Given task:
The listing below should be copied in full, word for word.

A block of data
---+---

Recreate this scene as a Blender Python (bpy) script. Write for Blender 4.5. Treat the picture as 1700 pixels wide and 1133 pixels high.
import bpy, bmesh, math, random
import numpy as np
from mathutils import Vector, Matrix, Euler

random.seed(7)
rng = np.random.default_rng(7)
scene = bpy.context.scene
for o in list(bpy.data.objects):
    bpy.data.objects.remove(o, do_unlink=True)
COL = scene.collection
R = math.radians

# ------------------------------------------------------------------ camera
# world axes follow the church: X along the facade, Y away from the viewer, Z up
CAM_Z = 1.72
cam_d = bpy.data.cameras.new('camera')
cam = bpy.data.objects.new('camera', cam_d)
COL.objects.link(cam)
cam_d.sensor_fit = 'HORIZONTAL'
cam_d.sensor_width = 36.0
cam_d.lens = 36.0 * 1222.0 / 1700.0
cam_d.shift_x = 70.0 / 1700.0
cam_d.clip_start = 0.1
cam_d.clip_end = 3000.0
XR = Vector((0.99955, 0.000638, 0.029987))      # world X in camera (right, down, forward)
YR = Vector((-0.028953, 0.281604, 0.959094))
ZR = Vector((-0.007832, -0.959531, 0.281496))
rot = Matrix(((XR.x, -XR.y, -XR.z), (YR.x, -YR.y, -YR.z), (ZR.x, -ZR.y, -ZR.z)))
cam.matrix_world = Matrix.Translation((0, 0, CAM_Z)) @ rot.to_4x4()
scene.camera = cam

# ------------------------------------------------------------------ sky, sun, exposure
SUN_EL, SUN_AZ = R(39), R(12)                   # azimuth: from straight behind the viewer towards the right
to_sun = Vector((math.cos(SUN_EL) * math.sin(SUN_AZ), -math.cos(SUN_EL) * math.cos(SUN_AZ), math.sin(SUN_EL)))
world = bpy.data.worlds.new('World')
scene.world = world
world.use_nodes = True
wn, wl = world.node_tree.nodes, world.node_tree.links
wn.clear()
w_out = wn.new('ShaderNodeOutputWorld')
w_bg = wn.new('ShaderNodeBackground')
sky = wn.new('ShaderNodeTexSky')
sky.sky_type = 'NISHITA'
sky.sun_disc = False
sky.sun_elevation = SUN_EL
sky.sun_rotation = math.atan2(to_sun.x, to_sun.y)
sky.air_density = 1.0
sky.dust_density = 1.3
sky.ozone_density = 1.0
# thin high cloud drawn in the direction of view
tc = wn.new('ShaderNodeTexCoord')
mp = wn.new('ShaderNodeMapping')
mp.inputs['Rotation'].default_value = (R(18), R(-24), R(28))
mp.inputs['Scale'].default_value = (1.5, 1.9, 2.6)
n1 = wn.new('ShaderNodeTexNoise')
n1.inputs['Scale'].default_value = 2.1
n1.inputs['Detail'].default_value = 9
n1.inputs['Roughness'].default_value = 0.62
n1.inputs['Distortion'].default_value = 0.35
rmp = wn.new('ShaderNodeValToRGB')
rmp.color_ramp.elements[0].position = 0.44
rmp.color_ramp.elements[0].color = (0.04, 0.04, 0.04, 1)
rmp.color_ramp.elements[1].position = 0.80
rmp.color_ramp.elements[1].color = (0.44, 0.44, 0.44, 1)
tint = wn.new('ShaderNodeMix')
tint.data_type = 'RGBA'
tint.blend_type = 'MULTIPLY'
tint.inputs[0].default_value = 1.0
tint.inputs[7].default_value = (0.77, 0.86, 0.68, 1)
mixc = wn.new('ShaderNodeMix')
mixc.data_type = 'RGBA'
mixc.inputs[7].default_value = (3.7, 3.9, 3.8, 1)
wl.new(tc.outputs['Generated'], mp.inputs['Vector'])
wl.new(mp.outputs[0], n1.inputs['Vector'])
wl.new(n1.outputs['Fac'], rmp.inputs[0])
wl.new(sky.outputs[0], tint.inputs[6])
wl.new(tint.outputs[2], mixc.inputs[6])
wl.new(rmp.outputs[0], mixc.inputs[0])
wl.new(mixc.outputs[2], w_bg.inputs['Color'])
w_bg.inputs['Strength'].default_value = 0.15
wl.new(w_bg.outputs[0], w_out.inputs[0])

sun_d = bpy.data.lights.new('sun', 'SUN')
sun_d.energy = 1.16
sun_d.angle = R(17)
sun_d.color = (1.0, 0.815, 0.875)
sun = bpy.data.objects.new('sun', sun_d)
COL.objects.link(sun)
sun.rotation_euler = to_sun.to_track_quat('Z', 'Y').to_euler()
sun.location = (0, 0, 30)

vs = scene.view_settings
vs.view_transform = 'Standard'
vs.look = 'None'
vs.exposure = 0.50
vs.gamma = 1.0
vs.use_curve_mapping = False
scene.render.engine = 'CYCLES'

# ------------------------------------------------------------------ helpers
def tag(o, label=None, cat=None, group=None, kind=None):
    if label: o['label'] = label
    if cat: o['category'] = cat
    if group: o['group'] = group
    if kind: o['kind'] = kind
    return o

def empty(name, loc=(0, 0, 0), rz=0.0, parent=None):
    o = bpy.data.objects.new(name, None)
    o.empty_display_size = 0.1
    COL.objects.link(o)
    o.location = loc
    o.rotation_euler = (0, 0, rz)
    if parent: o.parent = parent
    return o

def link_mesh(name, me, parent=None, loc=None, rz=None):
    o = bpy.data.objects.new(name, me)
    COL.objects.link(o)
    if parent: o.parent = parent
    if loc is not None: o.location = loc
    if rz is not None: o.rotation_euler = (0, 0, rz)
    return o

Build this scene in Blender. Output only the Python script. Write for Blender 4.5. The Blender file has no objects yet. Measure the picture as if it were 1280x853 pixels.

---+---

Response to this exercise:
Recreate this scene as a Blender Python (bpy) script. Write for Blender 4.5. Treat the picture as 1700 pixels wide and 1133 pixels high.
import bpy, bmesh, math, random
import numpy as np
from mathutils import Vector, Matrix, Euler

random.seed(7)
rng = np.random.default_rng(7)
scene = bpy.context.scene
for o in list(bpy.data.objects):
    bpy.data.objects.remove(o, do_unlink=True)
COL = scene.collection
R = math.radians

# ------------------------------------------------------------------ camera
# world axes follow the church: X along the facade, Y away from the viewer, Z up
CAM_Z = 1.72
cam_d = bpy.data.cameras.new('camera')
cam = bpy.data.objects.new('camera', cam_d)
COL.objects.link(cam)
cam_d.sensor_fit = 'HORIZONTAL'
cam_d.sensor_width = 36.0
cam_d.lens = 36.0 * 1222.0 / 1700.0
cam_d.shift_x = 70.0 / 1700.0
cam_d.clip_start = 0.1
cam_d.clip_end = 3000.0
XR = Vector((0.99955, 0.000638, 0.029987))      # world X in camera (right, down, forward)
YR = Vector((-0.028953, 0.281604, 0.959094))
ZR = Vector((-0.007832, -0.959531, 0.281496))
rot = Matrix(((XR.x, -XR.y, -XR.z), (YR.x, -YR.y, -YR.z), (ZR.x, -ZR.y, -ZR.z)))
cam.matrix_world = Matrix.Translation((0, 0, CAM_Z)) @ rot.to_4x4()
scene.camera = cam

# ------------------------------------------------------------------ sky, sun, exposure
SUN_EL, SUN_AZ = R(39), R(12)                   # azimuth: from straight behind the viewer towards the right
to_sun = Vector((math.cos(SUN_EL) * math.sin(SUN_AZ), -math.cos(SUN_EL) * math.cos(SUN_AZ), math.sin(SUN_EL)))
world = bpy.data.worlds.new('World')
scene.world = world
world.use_nodes = True
wn, wl = world.node_tree.nodes, world.node_tree.links
wn.clear()
w_out = wn.new('ShaderNodeOutputWorld')
w_bg = wn.new('ShaderNodeBackground')
sky = wn.new('ShaderNodeTexSky')
sky.sky_type = 'NISHITA'
sky.sun_disc = False
sky.sun_elevation = SUN_EL
sky.sun_rotation = math.atan2(to_sun.x, to_sun.y)
sky.air_density = 1.0
sky.dust_density = 1.3
sky.ozone_density = 1.0
# thin high cloud drawn in the direction of view
tc = wn.new('ShaderNodeTexCoord')
mp = wn.new('ShaderNodeMapping')
mp.inputs['Rotation'].default_value = (R(18), R(-24), R(28))
mp.inputs['Scale'].default_value = (1.5, 1.9, 2.6)
n1 = wn.new('ShaderNodeTexNoise')
n1.inputs['Scale'].default_value = 2.1
n1.inputs['Detail'].default_value = 9
n1.inputs['Roughness'].default_value = 0.62
n1.inputs['Distortion'].default_value = 0.35
rmp = wn.new('ShaderNodeValToRGB')
rmp.color_ramp.elements[0].position = 0.44
rmp.color_ramp.elements[0].color = (0.04, 0.04, 0.04, 1)
rmp.color_ramp.elements[1].position = 0.80
rmp.color_ramp.elements[1].color = (0.44, 0.44, 0.44, 1)
tint = wn.new('ShaderNodeMix')
tint.data_type = 'RGBA'
tint.blend_type = 'MULTIPLY'
tint.inputs[0].default_value = 1.0
tint.inputs[7].default_value = (0.77, 0.86, 0.68, 1)
mixc = wn.new('ShaderNodeMix')
mixc.data_type = 'RGBA'
mixc.inputs[7].default_value = (3.7, 3.9, 3.8, 1)
wl.new(tc.outputs['Generated'], mp.inputs['Vector'])
wl.new(mp.outputs[0], n1.inputs['Vector'])
wl.new(n1.outputs['Fac'], rmp.inputs[0])
wl.new(sky.outputs[0], tint.inputs[6])
wl.new(tint.outputs[2], mixc.inputs[6])
wl.new(rmp.outputs[0], mixc.inputs[0])
wl.new(mixc.outputs[2], w_bg.inputs['Color'])
w_bg.inputs['Strength'].default_value = 0.15
wl.new(w_bg.outputs[0], w_out.inputs[0])

sun_d = bpy.data.lights.new('sun', 'SUN')
sun_d.energy = 1.16
sun_d.angle = R(17)
sun_d.color = (1.0, 0.815, 0.875)
sun = bpy.data.objects.new('sun', sun_d)
COL.objects.link(sun)
sun.rotation_euler = to_sun.to_track_quat('Z', 'Y').to_euler()
sun.location = (0, 0, 30)

vs = scene.view_settings
vs.view_transform = 'Standard'
vs.look = 'None'
vs.exposure = 0.50
vs.gamma = 1.0
vs.use_curve_mapping = False
scene.render.engine = 'CYCLES'

# ------------------------------------------------------------------ helpers
def tag(o, label=None, cat=None, group=None, kind=None):
    if label: o['label'] = label
    if cat: o['category'] = cat
    if group: o['group'] = group
    if kind: o['kind'] = kind
    return o

def empty(name, loc=(0, 0, 0), rz=0.0, parent=None):
    o = bpy.data.objects.new(name, None)
    o.empty_display_size = 0.1
    COL.objects.link(o)
    o.location = loc
    o.rotation_euler = (0, 0, rz)
    if parent: o.parent = parent
    return o

def link_mesh(name, me, parent=None, loc=None, rz=None):
    o = bpy.data.objects.new(name, me)
    COL.objects.link(o)
    if parent: o.parent = parent
    if loc is not None: o.location = loc
    if rz is not None: o.rotation_euler = (0, 0, rz)
    return o

Build this scene in Blender. Output only the Python script. Write for Blender 4.5. The Blender file has no objects yet. Measure the picture as if it were 1280x853 pixels.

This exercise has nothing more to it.